John 12: 47 – 50           NIV

“As for the person who hears my words but does not keep them, I do not judge him. For I did not come to judge the world, but to save it. There is a judge for the one who rejects me and does not accept my words; that very word which I spoke will condemn him at the last day. For I did not speak of my own accord, but the Father who sent me commanded me what to say and how to say it. I know that his command leads to eternal life. So whatever I say is just what the Father has told me to say.”

Jesus’ words bring life to those who find them. Jesus tells us that his father’s command leads to eternal life. Moreover, Jesus said that everything he said came from the father so everything that Jesus ever said leads us to eternal fullness of life. Everything we want, everything we need is fulfilled through Jesus’ word.

It sounds simplistic to say that everything we need can be obtained through the Word until we remember that God created the entire universe with the spoken word. Now He has given us His words. With them there is nothing which is impossible to us. If we are not where we want to be in life, then we need only go to His Word and get more life. Jesus said that he came to bring us abundant life and we know from John 1: 1 that Jesus is the Word.
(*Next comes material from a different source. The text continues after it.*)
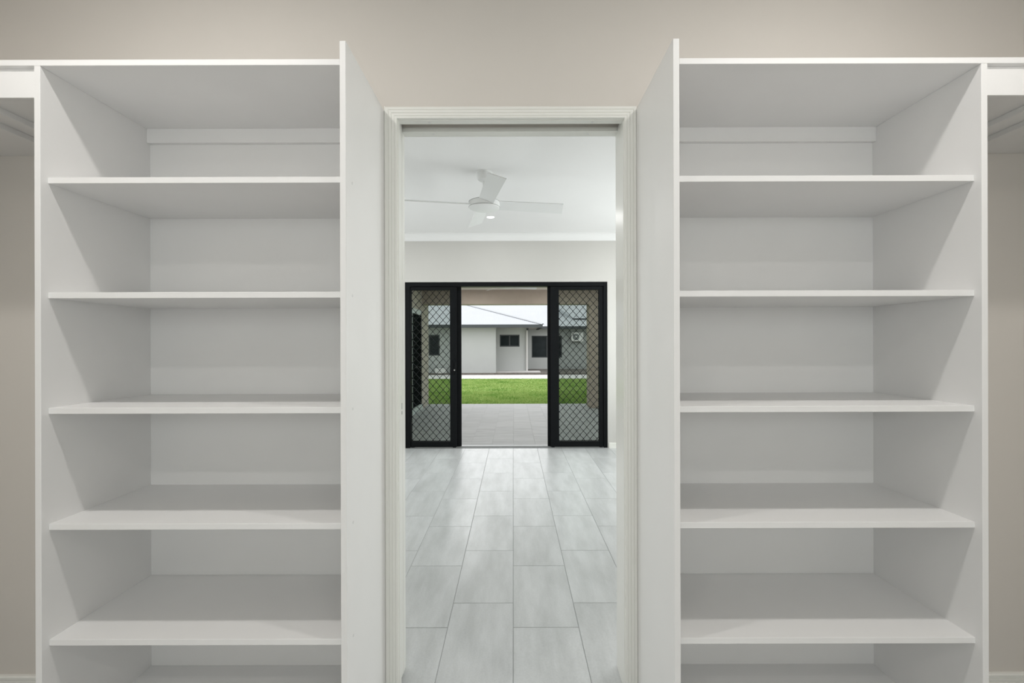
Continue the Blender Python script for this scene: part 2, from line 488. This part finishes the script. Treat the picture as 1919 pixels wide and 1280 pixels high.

So the Word came to give us abundant life.

Conversely, if we are not living the abundant life, then we have not allowed the life of Christ to fill us and we need to put more of Jesus inside of us by ingesting his word. The Word of God is the seed and the soil is the heart. When we plant his word in our hearts it yields a harvest. If we fail to bear fruit then Jesus need not judge us for we are already judged. The word that he has given us produces life so our lives will show whether we have accepted or rejected Christ’s word.

Do you remember the story of the talents in Matthew 25: 14? The servants were not tasked with safeguarding the master’s assets. The mission is to use the talents God has given us to produce a crop. He has given us his word and it is our job to do something with it. Prepare the soil; till it and pull out the weeds. Then plant the seed. If you will be diligent and faithful at reaping season you will have a bountiful harvest.